Op zondag 3 juli (na ons uitje naar de farmers market) hebben we weer een primeur gehad. We zijn naar een baseballwedstrijd van de Twins geweest! Dat is een team in de zogeheten ‘major league baseball’ (de MLB) en is de hoogste divisie van het Amerikaanse baseball. Het was een loeiwarme dag – dus de zonnebrandcreme was continue onder handbereik.
Baseball
In State College zijn de verreweg de meeste sporten college-gerelateerd. Er is natuurlijk het football (met het bijbehorende tailgaten), maar ook de basketball en de ijshockey teams zijn studenten. In State College hebben we ook baseball, maar dat is een professioneel team – geen studenten dus, maar betaalde spelers. Dat zijn de Spikes. Die spelen niet in een hele hoge divisie. Ze zijn momenteel een satellietteam van de St. Louis Cardinals (maar dat wisselt nogal eens), en zijn dus een opleidingsteam waarvan de goede spelers doorgroeien naar de St. Louis Cardinals of worden gescout en opgepikt door andere professionele teams. Ik ben drie keer naar een baseball wedstrijd van de Spikes geweest.
Baseball gebeurt in de zomer, het is dus vaak lekker weer, en het is een heel andere sfeer dan bij het football. Het is (vooral bij de Spikes) veel langzamer dan football en basketball (en zeker iishockey – dat is soms niet te volgen, zo snel gaat dat!), maar er gebeurt ook weer een hoop ‘hoepla’ rondom het spel, met een aantal typische baseball-dingetjes (bijvoorbeeld: zonnebloempitten eten!). Baseball wedstrijden zijn, net als veel andere Amerikaanse sportwedstrijden, erg familie- en kindvriendelijk. Alles bij elkaar is het dus erg gezellig.
De Twins!
In het weekend dat wij in Minnesota waren, hadden wij de kans om naar een wedstrijd van de Twins te gaan. Ze speelden namelijk thuis tegen de Texas Rangers. Apart: daar waar footballteams zo’n XX keer per seizoen spelen, spelen baseballteams wel een keer of 80 per seizoen – vaak drie wedstrijd tegen dezelfde tegenstander op drie dagen achter elkaar. Er zijn dus fors meer baseballwedstrijden waar je naar toe zou kunnen (scheelt overigens ook in de ticketprijzen). De Twins zijn het gezamenlijke team van de Twin Cities: Minneapolis en het naburige St. Paul – vandaar ook de naam de ‘Twins’.
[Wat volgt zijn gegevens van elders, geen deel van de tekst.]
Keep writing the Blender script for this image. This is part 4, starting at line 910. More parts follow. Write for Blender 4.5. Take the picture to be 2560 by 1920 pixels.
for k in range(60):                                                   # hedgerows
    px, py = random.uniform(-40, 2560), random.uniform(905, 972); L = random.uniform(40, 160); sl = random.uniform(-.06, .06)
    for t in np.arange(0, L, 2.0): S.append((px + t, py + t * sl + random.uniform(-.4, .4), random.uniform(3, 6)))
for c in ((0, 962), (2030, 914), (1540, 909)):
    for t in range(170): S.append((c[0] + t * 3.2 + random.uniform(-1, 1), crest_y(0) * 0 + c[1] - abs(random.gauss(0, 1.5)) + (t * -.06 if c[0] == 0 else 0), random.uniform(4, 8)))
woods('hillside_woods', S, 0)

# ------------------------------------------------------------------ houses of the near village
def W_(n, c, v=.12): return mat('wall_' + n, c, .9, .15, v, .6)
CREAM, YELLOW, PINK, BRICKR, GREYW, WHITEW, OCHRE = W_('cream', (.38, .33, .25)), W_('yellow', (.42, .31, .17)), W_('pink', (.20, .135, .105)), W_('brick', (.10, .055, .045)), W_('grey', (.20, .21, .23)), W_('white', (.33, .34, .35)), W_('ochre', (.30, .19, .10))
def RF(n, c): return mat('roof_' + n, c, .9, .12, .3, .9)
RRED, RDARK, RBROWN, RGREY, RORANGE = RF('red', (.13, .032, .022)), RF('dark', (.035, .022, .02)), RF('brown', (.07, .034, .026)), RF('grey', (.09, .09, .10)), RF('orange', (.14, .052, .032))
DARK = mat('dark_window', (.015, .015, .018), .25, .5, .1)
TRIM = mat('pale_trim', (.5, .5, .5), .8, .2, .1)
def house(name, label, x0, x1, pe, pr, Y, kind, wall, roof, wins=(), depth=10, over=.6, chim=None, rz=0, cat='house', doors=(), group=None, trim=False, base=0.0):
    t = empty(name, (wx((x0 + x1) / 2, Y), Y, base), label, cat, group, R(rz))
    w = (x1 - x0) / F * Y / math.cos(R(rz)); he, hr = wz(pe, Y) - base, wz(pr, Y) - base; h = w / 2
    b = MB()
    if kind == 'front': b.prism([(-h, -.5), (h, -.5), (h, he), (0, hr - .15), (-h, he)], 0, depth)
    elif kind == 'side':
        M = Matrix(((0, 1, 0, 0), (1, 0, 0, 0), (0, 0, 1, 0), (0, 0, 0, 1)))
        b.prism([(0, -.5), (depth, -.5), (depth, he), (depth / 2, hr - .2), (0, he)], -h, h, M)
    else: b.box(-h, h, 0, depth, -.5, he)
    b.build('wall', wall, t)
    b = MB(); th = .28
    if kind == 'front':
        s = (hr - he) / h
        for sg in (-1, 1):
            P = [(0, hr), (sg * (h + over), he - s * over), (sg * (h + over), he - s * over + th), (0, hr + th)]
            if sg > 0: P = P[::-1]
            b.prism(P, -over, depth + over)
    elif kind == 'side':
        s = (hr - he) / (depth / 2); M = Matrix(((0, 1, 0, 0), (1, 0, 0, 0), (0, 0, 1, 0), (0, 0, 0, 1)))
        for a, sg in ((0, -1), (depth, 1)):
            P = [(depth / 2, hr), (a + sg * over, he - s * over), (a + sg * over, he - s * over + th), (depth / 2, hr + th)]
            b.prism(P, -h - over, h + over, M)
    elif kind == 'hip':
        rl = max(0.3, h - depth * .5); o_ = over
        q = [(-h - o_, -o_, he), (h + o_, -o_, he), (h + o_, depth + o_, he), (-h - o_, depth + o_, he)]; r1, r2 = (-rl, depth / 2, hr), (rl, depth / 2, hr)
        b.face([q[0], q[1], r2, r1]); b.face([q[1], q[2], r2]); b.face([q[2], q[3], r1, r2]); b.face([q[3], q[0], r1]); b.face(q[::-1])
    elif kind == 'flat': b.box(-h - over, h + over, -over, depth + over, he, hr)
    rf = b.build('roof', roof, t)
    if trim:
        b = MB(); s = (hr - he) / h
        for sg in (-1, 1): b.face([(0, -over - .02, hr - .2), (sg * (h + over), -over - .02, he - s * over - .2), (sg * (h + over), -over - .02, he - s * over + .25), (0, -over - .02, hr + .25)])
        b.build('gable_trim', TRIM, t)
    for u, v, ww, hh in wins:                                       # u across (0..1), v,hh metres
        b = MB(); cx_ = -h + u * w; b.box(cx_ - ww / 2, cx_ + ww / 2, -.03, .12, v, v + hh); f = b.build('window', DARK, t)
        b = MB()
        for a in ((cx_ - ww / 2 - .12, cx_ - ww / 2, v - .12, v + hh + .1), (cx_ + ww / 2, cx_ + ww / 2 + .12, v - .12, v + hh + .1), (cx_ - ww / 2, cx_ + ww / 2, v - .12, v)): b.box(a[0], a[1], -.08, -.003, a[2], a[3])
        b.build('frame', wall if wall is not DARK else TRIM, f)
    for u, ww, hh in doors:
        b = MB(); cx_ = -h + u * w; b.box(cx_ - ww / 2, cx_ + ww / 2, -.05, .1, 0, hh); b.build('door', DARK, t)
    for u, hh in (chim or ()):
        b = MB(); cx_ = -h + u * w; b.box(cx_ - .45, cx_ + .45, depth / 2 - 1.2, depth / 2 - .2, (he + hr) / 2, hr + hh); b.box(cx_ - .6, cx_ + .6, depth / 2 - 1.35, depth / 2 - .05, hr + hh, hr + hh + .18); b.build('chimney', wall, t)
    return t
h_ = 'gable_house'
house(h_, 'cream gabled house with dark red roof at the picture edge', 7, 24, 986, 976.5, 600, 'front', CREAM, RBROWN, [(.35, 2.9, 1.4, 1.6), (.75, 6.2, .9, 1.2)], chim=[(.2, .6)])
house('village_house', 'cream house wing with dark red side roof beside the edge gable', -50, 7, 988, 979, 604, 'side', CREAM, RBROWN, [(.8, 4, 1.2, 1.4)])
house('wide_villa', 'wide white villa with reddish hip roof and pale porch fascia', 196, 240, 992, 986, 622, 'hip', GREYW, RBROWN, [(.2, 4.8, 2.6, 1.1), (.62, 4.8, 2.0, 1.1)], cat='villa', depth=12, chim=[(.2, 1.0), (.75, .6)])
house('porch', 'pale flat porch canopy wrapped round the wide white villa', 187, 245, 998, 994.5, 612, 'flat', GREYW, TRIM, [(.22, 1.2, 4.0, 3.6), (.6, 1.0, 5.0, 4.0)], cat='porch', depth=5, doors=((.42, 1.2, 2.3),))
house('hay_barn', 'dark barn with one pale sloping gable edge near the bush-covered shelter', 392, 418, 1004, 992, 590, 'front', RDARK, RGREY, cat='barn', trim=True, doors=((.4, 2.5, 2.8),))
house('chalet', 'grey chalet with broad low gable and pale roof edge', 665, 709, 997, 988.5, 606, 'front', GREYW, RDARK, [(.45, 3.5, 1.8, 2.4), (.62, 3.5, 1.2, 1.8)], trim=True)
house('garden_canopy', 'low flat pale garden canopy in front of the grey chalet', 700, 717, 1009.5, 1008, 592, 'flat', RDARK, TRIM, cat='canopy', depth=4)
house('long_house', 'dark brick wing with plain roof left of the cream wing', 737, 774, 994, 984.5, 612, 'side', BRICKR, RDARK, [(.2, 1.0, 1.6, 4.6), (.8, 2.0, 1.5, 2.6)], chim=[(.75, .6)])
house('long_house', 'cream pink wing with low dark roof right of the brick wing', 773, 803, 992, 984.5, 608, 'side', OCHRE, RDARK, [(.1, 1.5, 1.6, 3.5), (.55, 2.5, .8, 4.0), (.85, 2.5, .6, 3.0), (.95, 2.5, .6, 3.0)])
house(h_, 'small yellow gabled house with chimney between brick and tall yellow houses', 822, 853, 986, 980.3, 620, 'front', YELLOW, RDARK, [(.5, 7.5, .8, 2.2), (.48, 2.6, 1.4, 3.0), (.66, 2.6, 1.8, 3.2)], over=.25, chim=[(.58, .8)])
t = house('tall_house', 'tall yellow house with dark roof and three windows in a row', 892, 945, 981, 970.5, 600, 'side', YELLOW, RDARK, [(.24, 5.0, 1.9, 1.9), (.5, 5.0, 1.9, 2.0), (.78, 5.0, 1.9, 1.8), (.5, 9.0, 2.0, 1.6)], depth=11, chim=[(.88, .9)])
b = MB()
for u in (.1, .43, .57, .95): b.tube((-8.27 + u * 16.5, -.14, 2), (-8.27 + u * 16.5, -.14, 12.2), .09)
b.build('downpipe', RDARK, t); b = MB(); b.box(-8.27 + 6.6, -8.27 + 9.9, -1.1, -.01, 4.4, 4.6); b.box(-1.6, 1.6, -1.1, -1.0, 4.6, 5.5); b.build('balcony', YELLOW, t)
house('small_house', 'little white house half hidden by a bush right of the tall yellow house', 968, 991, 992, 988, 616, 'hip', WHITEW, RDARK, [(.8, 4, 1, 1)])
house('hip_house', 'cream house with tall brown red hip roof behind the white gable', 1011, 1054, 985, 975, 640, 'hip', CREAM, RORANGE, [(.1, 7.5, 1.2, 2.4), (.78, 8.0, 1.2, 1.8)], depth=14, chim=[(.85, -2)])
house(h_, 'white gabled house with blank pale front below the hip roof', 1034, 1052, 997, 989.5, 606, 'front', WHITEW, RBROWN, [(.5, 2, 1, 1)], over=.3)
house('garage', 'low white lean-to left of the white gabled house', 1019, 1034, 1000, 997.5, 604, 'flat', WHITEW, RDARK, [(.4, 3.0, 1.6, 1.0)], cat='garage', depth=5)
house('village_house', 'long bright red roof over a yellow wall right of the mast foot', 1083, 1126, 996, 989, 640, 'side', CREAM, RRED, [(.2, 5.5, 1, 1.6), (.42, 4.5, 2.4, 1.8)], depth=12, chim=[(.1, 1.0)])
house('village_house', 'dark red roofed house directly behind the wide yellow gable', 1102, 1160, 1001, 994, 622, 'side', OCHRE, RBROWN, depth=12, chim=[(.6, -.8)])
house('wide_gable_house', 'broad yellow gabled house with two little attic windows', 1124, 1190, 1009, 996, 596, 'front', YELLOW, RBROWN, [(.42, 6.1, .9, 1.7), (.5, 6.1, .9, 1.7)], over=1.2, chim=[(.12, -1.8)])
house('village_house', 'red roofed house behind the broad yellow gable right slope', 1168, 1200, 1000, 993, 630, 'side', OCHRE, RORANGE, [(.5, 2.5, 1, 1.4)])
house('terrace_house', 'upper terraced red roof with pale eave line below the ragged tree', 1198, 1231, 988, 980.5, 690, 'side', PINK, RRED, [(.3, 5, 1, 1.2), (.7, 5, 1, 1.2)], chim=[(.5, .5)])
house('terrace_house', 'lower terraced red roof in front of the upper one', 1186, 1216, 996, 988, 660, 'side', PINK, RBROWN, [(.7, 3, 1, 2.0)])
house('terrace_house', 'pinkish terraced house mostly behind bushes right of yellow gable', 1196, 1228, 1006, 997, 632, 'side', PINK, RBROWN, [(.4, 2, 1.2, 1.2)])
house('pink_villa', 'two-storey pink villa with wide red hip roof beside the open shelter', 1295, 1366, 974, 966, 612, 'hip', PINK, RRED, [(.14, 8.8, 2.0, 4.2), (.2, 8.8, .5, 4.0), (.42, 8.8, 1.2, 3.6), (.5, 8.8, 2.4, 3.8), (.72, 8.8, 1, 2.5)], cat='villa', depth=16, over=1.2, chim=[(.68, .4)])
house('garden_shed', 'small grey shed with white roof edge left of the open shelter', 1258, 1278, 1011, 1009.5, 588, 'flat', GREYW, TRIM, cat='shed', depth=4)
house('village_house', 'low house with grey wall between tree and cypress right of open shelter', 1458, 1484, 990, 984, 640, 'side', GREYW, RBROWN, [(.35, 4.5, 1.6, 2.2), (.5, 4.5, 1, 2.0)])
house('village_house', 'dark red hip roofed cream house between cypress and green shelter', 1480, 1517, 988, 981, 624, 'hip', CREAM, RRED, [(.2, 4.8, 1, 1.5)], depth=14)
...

Het was een leuke wedstrijd, waar ik veel van heb geleerd. Er gebeurde heel wat meer dan bij een wedstrijd van de Spikes. Denk dan aan het stelen van honken (‘stealing bases’), een homerun, dat soort dingen. Dat maakte de wedstrijd een stuk interessanter, en het waard om aandachtig te bekijken. We hadden ook erg goede zitplaatsen, achter de dug out van het home team. We konden goed zien hoe de volgende slagman zich voorbereidde, en hoe het signaleren van de vangman richting werper in z’n werk ging.
Veteran Appreciation Day
En dan was er natuurlijk nog de ‘hoepla’ om het baseball heen. Het was die dag Veteran Appreciation Day (veteranendag). Dat betekende dat veel nog actieve militairen, veteranen, en familie van militairen warden geeerd op verschillende momenten tussen de innings (innings = deel van een baseballwedstrijd; er zijn er 9 – allebei de teams krijgen een slagbeurt binnen een inning). Zo gaf een militair de eerste worp, rolden veteranen uit de Koude Oorlog een megagrote Amerikaanse vlag over het veld uit, en was er een moment stilte voor twee omgekomen militairen die kortgeleden in het Midden Oosten in de stirjd tegen ISIS zijn omgekomen, was er een flyover van een gevechtshelikopter, en mocht een (vast negentigjarige) veteraan uit de Tweede Wereldoorlog onder breed applaus de Amerikaanse vlag hijsen. Vooral in het begin van mijn tijd in Amerika vond ik al die aandacht voor het Amerikaanse leger wat overdreven, maar ik begin wel te begrijpen waar het vandaan komt. Vooral bij die Amerikaanse opa die aan het vlaghijsen was, kreeg ik ook wel een brok in mijn keel.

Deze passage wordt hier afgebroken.